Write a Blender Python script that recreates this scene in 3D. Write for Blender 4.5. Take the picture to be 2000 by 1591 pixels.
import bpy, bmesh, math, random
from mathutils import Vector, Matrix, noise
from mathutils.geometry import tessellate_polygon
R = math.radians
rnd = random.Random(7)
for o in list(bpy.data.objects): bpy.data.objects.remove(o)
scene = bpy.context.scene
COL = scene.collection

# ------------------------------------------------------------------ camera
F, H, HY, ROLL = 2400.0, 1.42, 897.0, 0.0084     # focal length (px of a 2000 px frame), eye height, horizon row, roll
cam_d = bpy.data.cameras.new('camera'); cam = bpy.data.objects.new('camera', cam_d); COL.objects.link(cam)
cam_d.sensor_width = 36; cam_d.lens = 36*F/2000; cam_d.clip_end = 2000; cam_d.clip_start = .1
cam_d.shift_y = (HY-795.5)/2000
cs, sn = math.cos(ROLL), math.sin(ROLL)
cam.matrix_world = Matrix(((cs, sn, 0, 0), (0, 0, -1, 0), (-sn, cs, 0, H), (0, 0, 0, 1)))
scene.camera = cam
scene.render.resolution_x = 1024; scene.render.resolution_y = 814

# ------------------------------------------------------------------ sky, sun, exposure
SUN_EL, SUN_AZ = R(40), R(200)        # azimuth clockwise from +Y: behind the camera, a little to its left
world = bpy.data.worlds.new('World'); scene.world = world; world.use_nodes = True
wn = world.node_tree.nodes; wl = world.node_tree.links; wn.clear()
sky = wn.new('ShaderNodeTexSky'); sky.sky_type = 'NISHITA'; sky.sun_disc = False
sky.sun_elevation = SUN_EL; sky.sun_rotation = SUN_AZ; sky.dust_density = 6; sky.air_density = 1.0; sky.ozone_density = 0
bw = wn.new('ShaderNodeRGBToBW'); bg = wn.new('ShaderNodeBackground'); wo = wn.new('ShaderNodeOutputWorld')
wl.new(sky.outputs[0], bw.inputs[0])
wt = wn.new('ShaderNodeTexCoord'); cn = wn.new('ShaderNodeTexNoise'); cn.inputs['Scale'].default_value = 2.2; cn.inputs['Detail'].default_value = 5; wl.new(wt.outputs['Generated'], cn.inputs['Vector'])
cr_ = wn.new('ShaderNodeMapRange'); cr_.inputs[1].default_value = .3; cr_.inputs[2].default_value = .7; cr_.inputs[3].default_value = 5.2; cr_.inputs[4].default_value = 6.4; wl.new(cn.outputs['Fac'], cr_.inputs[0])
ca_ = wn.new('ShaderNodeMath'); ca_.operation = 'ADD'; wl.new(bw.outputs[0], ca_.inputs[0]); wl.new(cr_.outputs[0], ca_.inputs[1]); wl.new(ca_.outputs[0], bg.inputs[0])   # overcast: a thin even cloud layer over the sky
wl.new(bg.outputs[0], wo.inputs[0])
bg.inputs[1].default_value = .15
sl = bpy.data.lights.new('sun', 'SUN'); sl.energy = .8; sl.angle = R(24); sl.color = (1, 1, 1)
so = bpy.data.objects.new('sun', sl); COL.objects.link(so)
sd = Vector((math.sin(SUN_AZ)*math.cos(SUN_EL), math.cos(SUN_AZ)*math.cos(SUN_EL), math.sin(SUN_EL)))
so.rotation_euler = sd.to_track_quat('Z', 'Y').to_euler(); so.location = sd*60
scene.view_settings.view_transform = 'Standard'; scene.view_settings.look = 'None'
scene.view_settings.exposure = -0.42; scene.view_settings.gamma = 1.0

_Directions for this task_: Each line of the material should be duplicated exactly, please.

_Final answer_:
Write a Blender Python script that recreates this scene in 3D. Write for Blender 4.5. Take the picture to be 2000 by 1591 pixels.
import bpy, bmesh, math, random
from mathutils import Vector, Matrix, noise
from mathutils.geometry import tessellate_polygon
R = math.radians
rnd = random.Random(7)
for o in list(bpy.data.objects): bpy.data.objects.remove(o)
scene = bpy.context.scene
COL = scene.collection

# ------------------------------------------------------------------ camera
F, H, HY, ROLL = 2400.0, 1.42, 897.0, 0.0084     # focal length (px of a 2000 px frame), eye height, horizon row, roll
cam_d = bpy.data.cameras.new('camera'); cam = bpy.data.objects.new('camera', cam_d); COL.objects.link(cam)
cam_d.sensor_width = 36; cam_d.lens = 36*F/2000; cam_d.clip_end = 2000; cam_d.clip_start = .1
cam_d.shift_y = (HY-795.5)/2000
cs, sn = math.cos(ROLL), math.sin(ROLL)
cam.matrix_world = Matrix(((cs, sn, 0, 0), (0, 0, -1, 0), (-sn, cs, 0, H), (0, 0, 0, 1)))
scene.camera = cam
scene.render.resolution_x = 1024; scene.render.resolution_y = 814

# ------------------------------------------------------------------ sky, sun, exposure
SUN_EL, SUN_AZ = R(40), R(200)        # azimuth clockwise from +Y: behind the camera, a little to its left
world = bpy.data.worlds.new('World'); scene.world = world; world.use_nodes = True
wn = world.node_tree.nodes; wl = world.node_tree.links; wn.clear()
sky = wn.new('ShaderNodeTexSky'); sky.sky_type = 'NISHITA'; sky.sun_disc = False
sky.sun_elevation = SUN_EL; sky.sun_rotation = SUN_AZ; sky.dust_density = 6; sky.air_density = 1.0; sky.ozone_density = 0
bw = wn.new('ShaderNodeRGBToBW'); bg = wn.new('ShaderNodeBackground'); wo = wn.new('ShaderNodeOutputWorld')
wl.new(sky.outputs[0], bw.inputs[0])
wt = wn.new('ShaderNodeTexCoord'); cn = wn.new('ShaderNodeTexNoise'); cn.inputs['Scale'].default_value = 2.2; cn.inputs['Detail'].default_value = 5; wl.new(wt.outputs['Generated'], cn.inputs['Vector'])
cr_ = wn.new('ShaderNodeMapRange'); cr_.inputs[1].default_value = .3; cr_.inputs[2].default_value = .7; cr_.inputs[3].default_value = 5.2; cr_.inputs[4].default_value = 6.4; wl.new(cn.outputs['Fac'], cr_.inputs[0])
ca_ = wn.new('ShaderNodeMath'); ca_.operation = 'ADD'; wl.new(bw.outputs[0], ca_.inputs[0]); wl.new(cr_.outputs[0], ca_.inputs[1]); wl.new(ca_.outputs[0], bg.inputs[0])   # overcast: a thin even cloud layer over the sky
wl.new(bg.outputs[0], wo.inputs[0])
bg.inputs[1].default_value = .15
sl = bpy.data.lights.new('sun', 'SUN'); sl.energy = .8; sl.angle = R(24); sl.color = (1, 1, 1)
so = bpy.data.objects.new('sun', sl); COL.objects.link(so)
sd = Vector((math.sin(SUN_AZ)*math.cos(SUN_EL), math.cos(SUN_AZ)*math.cos(SUN_EL), math.sin(SUN_EL)))
so.rotation_euler = sd.to_track_quat('Z', 'Y').to_euler(); so.location = sd*60
scene.view_settings.view_transform = 'Standard'; scene.view_settings.look = 'None'
scene.view_settings.exposure = -0.42; scene.view_settings.gamma = 1.0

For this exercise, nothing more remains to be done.